**Recorded information**
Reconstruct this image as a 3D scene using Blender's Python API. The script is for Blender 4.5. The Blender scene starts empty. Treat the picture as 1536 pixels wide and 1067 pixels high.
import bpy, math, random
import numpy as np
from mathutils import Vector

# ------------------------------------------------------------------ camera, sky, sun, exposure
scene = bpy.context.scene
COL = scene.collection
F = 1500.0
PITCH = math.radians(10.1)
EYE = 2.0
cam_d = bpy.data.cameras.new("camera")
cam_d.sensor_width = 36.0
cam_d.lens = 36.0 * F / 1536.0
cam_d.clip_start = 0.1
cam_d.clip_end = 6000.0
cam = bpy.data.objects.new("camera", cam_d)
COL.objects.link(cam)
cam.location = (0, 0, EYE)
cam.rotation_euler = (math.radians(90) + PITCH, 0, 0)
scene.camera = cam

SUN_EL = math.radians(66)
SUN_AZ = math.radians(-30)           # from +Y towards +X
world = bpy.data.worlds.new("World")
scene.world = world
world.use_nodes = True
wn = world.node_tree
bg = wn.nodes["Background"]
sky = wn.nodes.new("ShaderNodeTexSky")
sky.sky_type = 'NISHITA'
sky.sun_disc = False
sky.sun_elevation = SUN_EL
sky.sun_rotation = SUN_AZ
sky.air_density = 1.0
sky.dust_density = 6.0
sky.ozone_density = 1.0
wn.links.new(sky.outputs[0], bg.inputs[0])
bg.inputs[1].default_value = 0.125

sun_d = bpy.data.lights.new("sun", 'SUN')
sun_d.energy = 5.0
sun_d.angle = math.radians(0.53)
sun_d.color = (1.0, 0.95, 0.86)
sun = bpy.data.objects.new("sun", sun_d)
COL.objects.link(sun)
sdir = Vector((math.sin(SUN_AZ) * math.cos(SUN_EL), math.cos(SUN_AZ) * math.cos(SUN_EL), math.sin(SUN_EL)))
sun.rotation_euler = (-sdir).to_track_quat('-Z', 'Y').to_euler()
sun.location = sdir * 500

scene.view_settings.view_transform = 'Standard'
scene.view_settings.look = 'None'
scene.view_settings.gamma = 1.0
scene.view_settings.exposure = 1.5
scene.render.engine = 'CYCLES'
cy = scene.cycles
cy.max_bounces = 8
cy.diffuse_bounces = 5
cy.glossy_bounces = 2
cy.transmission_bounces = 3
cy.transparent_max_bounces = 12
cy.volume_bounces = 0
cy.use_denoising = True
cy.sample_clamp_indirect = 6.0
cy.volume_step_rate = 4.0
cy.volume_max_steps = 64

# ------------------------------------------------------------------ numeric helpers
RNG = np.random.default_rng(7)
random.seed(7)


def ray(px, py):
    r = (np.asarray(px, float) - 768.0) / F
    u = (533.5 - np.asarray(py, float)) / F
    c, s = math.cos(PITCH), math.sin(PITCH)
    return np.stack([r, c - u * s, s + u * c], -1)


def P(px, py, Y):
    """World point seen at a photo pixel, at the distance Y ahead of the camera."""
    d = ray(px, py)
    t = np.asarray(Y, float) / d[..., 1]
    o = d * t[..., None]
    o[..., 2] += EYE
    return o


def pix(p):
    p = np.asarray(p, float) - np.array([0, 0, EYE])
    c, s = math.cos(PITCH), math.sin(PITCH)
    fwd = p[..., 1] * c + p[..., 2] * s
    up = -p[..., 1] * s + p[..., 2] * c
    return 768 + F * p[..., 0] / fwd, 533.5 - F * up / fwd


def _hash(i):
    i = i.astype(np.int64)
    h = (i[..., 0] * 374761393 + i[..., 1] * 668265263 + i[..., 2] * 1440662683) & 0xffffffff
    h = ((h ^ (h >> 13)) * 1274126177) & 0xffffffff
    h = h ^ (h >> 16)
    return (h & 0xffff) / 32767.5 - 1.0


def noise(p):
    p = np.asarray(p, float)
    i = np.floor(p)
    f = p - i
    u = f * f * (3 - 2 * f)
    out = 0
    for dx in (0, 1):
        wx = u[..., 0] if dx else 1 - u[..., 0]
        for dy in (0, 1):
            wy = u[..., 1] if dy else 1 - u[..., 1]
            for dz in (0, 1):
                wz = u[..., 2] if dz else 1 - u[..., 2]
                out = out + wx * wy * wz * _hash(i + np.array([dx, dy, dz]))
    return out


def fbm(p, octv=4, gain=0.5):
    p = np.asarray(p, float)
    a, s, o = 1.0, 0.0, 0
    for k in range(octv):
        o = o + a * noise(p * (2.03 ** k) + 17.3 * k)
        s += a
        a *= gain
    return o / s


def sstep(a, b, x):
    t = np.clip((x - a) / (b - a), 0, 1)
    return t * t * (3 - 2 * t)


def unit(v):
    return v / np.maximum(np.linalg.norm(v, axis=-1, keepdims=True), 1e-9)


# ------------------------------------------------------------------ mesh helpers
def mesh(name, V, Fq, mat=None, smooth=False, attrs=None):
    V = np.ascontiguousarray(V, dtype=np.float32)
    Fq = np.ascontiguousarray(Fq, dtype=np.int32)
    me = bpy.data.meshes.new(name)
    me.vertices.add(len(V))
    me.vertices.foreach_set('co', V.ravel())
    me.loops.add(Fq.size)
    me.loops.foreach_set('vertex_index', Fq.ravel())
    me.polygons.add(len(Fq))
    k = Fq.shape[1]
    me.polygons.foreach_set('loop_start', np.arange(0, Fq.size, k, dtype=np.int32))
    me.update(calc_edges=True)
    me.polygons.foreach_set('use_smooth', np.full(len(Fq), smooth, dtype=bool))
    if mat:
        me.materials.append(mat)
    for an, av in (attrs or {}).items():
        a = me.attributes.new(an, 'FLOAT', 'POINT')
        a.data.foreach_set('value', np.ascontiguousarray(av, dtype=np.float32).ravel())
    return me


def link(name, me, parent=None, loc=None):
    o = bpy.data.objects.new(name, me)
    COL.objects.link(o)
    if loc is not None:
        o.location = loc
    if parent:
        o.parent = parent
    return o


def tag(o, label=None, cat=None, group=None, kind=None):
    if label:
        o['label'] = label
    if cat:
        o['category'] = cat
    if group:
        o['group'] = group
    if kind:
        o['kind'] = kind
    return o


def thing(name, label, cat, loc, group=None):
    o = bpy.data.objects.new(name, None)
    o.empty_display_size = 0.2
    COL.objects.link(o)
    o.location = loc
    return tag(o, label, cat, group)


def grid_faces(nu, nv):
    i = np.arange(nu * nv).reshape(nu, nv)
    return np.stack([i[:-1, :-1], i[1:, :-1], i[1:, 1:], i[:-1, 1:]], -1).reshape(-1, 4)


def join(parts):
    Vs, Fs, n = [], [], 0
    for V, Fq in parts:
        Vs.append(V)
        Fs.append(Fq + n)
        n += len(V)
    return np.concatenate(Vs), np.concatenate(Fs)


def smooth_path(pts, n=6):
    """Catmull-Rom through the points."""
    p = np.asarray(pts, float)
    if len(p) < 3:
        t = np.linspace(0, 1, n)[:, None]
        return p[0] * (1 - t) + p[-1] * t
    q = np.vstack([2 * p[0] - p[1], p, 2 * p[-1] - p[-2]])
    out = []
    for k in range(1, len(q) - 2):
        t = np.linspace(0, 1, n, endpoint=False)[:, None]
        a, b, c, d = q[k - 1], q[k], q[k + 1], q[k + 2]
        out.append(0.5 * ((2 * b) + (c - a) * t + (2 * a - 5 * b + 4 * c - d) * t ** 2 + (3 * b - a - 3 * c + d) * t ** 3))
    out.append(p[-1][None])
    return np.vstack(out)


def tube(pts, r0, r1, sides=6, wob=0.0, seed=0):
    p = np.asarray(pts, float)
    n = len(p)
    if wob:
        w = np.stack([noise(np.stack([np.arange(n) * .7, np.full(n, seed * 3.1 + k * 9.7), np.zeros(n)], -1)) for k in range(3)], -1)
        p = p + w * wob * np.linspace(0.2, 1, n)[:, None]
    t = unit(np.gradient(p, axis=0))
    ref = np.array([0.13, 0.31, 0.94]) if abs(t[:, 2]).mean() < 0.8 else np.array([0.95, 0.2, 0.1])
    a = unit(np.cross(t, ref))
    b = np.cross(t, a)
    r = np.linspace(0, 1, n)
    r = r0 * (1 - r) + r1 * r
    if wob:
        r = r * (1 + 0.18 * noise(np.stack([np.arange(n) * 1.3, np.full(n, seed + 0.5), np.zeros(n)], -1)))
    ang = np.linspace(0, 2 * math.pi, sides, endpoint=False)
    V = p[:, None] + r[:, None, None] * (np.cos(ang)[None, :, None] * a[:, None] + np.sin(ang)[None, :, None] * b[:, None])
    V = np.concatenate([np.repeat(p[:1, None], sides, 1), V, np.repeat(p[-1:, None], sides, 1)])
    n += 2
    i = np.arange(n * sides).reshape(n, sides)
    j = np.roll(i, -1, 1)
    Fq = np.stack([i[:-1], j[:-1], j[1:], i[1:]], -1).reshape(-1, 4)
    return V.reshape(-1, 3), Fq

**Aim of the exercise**
The lines from the top of the data above down to the line containing "scene.camera = cam" are to be copied exactly; no other line should appear.

**Result**
Reconstruct this image as a 3D scene using Blender's Python API. The script is for Blender 4.5. The Blender scene starts empty. Treat the picture as 1536 pixels wide and 1067 pixels high.
import bpy, math, random
import numpy as np
from mathutils import Vector

# ------------------------------------------------------------------ camera, sky, sun, exposure
scene = bpy.context.scene
COL = scene.collection
F = 1500.0
PITCH = math.radians(10.1)
EYE = 2.0
cam_d = bpy.data.cameras.new("camera")
cam_d.sensor_width = 36.0
cam_d.lens = 36.0 * F / 1536.0
cam_d.clip_start = 0.1
cam_d.clip_end = 6000.0
cam = bpy.data.objects.new("camera", cam_d)
COL.objects.link(cam)
cam.location = (0, 0, EYE)
cam.rotation_euler = (math.radians(90) + PITCH, 0, 0)
scene.camera = cam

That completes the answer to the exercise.